What is observability?
A quick Google search will give you definitions of observability in many forms from a variety of authors, vendors, and organizations. Since this book assumes you have a fair understanding of observability, we are not going to repeat a detailed definition here again. However, we will try to explain a few key concepts that are required for this book. In short, observability is not a tool, not a technology, not a strategy but a concept or a capability that will force you to think about how you are going to gain insights into the health of your application and services, at a conceptual stage of application development itself. It’s a combination of robust architecture and development practices, streamlining existing data management tools, and adopting and standardizing processes that will aid the former.

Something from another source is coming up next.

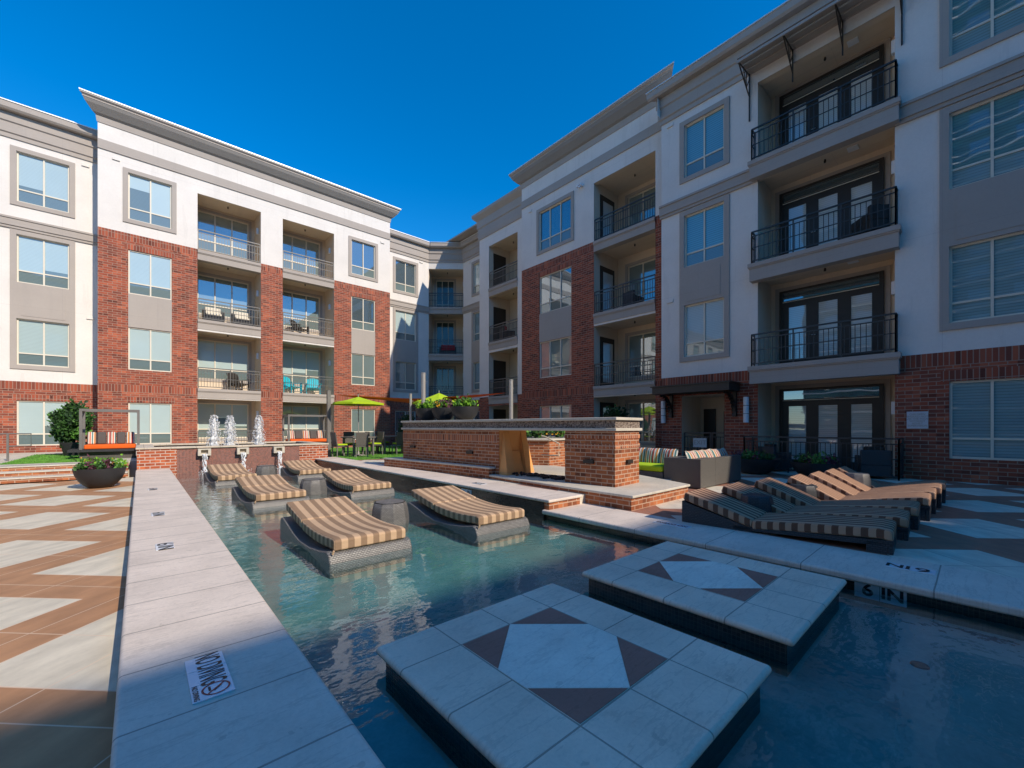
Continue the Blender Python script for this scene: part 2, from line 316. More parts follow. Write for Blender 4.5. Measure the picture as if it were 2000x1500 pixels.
# ---------------------------------------------------------------- mesh builder
def ident(p): return Vector(p)
class MB:
    def __init__(s, T=None): s.v = []; s.f = []; s.T = T or ident
    def add(s, vs, fs):
        o = len(s.v); s.v += [s.T(p) for p in vs]; s.f += [[i + o for i in f] for f in fs]; return s
    def box(s, a, b):
        x0, y0, z0 = a; x1, y1, z1 = b
        return s.add([(x0, y0, z0), (x1, y0, z0), (x1, y1, z0), (x0, y1, z0), (x0, y0, z1), (x1, y0, z1), (x1, y1, z1), (x0, y1, z1)],
                     [(0, 3, 2, 1), (4, 5, 6, 7), (0, 1, 5, 4), (1, 2, 6, 5), (2, 3, 7, 6), (3, 0, 4, 7)])
    def quad(s, *p): return s.add(p, [tuple(range(len(p)))])
    def prism(s, poly, z0, z1):
        n = len(poly)
        return s.add([(x, y, z0) for x, y in poly] + [(x, y, z1) for x, y in poly],
                     [tuple(range(n))[::-1], tuple(range(n, 2 * n))] + [(i, (i + 1) % n, n + (i + 1) % n, n + i) for i in range(n)])
    def ext(s, prof, a, b, axis=0, caps=True):     # profile (p,q) extruded along local axis from a to b
        n = len(prof)
        def P(t, p, q): return (t, p, q) if axis == 0 else (p, t, q)
        fs = [(i, (i + 1) % n, n + (i + 1) % n, n + i) for i in range(n)]
        if caps: fs += [tuple(range(n))[::-1], tuple(range(n, 2 * n))]
        return s.add([P(a, *p) for p in prof] + [P(b, *p) for p in prof], fs)
    def tube(s, pts, r, n=8, r2=None):
        pts = [Vector(p) for p in pts]; m = len(pts); vs = []; up = None
        for i, p in enumerate(pts):
            d = (pts[min(i + 1, m - 1)] - pts[max(i - 1, 0)]).normalized()
            u = Vector((0, 0, 1)) if abs(d.z) < .9 else Vector((1, 0, 0))
            a = d.cross(u).normalized(); b = a.cross(d)
            rr = r if r2 is None else r + (r2 - r) * i / (m - 1)
            for j in range(n):
                t = 2 * math.pi * (j + .5) / n; vs.append(tuple(p + a * math.cos(t) * rr + b * math.sin(t) * rr))
        fs = [(i * n + j, i * n + (j + 1) % n, (i + 1) * n + (j + 1) % n, (i + 1) * n + j) for i in range(m - 1) for j in range(n)]
        fs += [tuple(range(n))[::-1], tuple(range((m - 1) * n, m * n))]
        return s.add(vs, fs)
    def bar(s, a, b, r): return s.tube([a, b], r * 1.3, 4)
    def lathe(s, prof, n=28, c=(0, 0), jit=0):
        vs = []; m = len(prof)
        for i, (r, z) in enumerate(prof):
            for j in range(n):
                t = 2 * math.pi * j / n; q = r
                if jit: q = r * (1 + jit * noise.noise(Vector((math.cos(t) * 2, math.sin(t) * 2, z * 9))) * 2)
                vs.append((c[0] + math.cos(t) * q, c[1] + math.sin(t) * q, z))
        fs = [(i * n + j, i * n + (j + 1) % n, (i + 1) * n + (j + 1) % n, (i + 1) * n + j) for i in range(m - 1) for j in range(n)]
        if prof[0][0] > .001: fs.append(tuple(range(n))[::-1])
        if prof[-1][0] > .001: fs.append(tuple(range((m - 1) * n, m * n)))
        return s.add(vs, fs)
    def blob(s, c, r, sub=1, jit=.2):
        bm = bmesh.new(); bmesh.ops.create_icosphere(bm, subdivisions=sub, radius=1)
        o = random.random() * 50; vs = []
        rr = r if hasattr(r, '__len__') else (r, r, r)
        for v in bm.verts:
            f = 1 + jit * noise.noise(v.co * 1.7 + Vector((o, o, 0)))
            vs.append((c[0] + v.co.x * rr[0] * f, c[1] + v.co.y * rr[1] * f, c[2] + v.co.z * rr[2] * f))
        fs = [[v.index for v in f.verts] for f in bm.faces]; bm.free(); return s.add(vs, fs)
    def leaf(s, p, size, up=.3):
        a = random.uniform(0, 6.283); t = random.uniform(-.3, 1.1)
        d = Vector((math.cos(a) * math.cos(t), math.sin(a) * math.cos(t), math.sin(t) + up)).normalized()
        q = d.cross(Vector((random.uniform(-1, 1), random.uniform(-1, 1), random.uniform(-1, 1)))).normalized()
        p = Vector(p); l = size * random.uniform(.7, 1.3); wv = q * l * .33; nn = d.cross(q) * l * .12
        return s.add([tuple(p), tuple(p + d * l * .5 + wv + nn), tuple(p + d * l), tuple(p + d * l * .5 - wv + nn)], [(0, 1, 2, 3)])
    def split(s, name, mat, parent):
        key = {}; par = list(range(len(s.v)))
        def fd(i):
            while par[i] != i: par[i] = par[par[i]]; i = par[i]
            return i
        for i, v in enumerate(s.v):
            k_ = tuple(round(c, 4) for c in v)
            if k_ in key: par[fd(i)] = fd(key[k_])
            else: key[k_] = i
        for f in s.f:
            for i in f[1:]: par[fd(i)] = fd(f[0])
        gr = {}
        for f in s.f: gr.setdefault(fd(f[0]), []).append(f)
        for fs in gr.values():
            m_ = MB(); mp = {}
            for f in fs:
                q = []
                for i in f:
                    if i not in mp: mp[i] = len(m_.v); m_.v.append(s.v[i])
                    q.append(mp[i])
                m_.f.append(q)
            m_.build(name, mat, parent, recalc=False)
    def build(s, name, mat, parent=None, smooth=False, bevel=0, seg=2, recalc=True):
        me = bpy.data.meshes.new(name); bm = bmesh.new()
        vs = [bm.verts.new(v) for v in s.v]
        for f in s.f:
            try: bm.faces.new([vs[i] for i in f])
            except ValueError: pass
        if recalc: bmesh.ops.recalc_face_normals(bm, faces=bm.faces)
        if smooth:
            for f in bm.faces: f.smooth = True
            for e in bm.edges:
                if len(e.link_faces) == 2 and e.calc_face_angle(0) > R_(48): e.smooth = False
        bm.to_mesh(me); bm.free(); me.materials.append(M[mat] if isinstance(mat, str) else mat)
        o = bpy.data.objects.new(name, me); C.objects.link(o)
        if parent is not None: o.parent = parent
        if bevel:
            b = o.modifiers.new('bevel', 'BEVEL'); b.width = bevel; b.segments = seg; b.limit_method = 'ANGLE'
            for p in me.polygons: p.use_smooth = True
            b.harden_normals = True
        return o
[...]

In simplistic terms, many people call observability next-generation monitoring or supercharged monitoring. But it’s fundamentally different in many ways. For starters, monitoring is fully dependent on a set of tools to generate the information required for operating a healthy application, while a highly observable system will generate the data that points toward existing problems or potential problems. For this to be achieved, the system developers and architects have to build observability capabilities into the product as a core function of the application itself, thereby reducing the dependency on external systems or tools to monitor. This is an ideal scenario; however, in reality, for observability, we have to depend on external applications to analyze the state of health of your applications and services. When observability is built within the application, it can reveal a lot more information about it, and as a result the dependencies on external systems or tools can be reduced significantly, as well as the cost.
Observability does not replace any application’s existing monitoring tools, but it standardizes and amalgamates the capabilities of Application Performance Monitoring (APM), log and metrics management tools, and the data that’s generated from applications, and effectively uses the distributed tracing methodology to achieve observability.
The Holy Grail of automation is the ability of the applications or systems to find out their issues and problems and self-heal before the users are impacted. Hence, observability can be considered a stepping stone for self-healing applications.
Throughout this book, we will use an example of a fictional company called MK Tea that supplies varieties of tea across the globe. They collect tea leaves from various locations, get them trucked to their plants, sort the tea as per flavors, quality, grade, package, and ship them all over the world. This entire process has many moving parts – each location where tea grows has different soil, moisture, and altitude characteristics; tea leaves, once collected, are packed and trucked to the plant by a trucking company; tea leaf sorting happens at the plant, which is an important, tedious, and manual process; tea leaves are crushed into powders of different grain sizes or dried and retained as leaves, packaged by machines, and shipped off to suppliers all over the world based on the demand for various flavors. We will see how observability can help MK Tea manage its overwhelming process, which involves human labor, skilled technicians, and fully automated machines.
You can use this example as inspiration to plan for observability in your organization.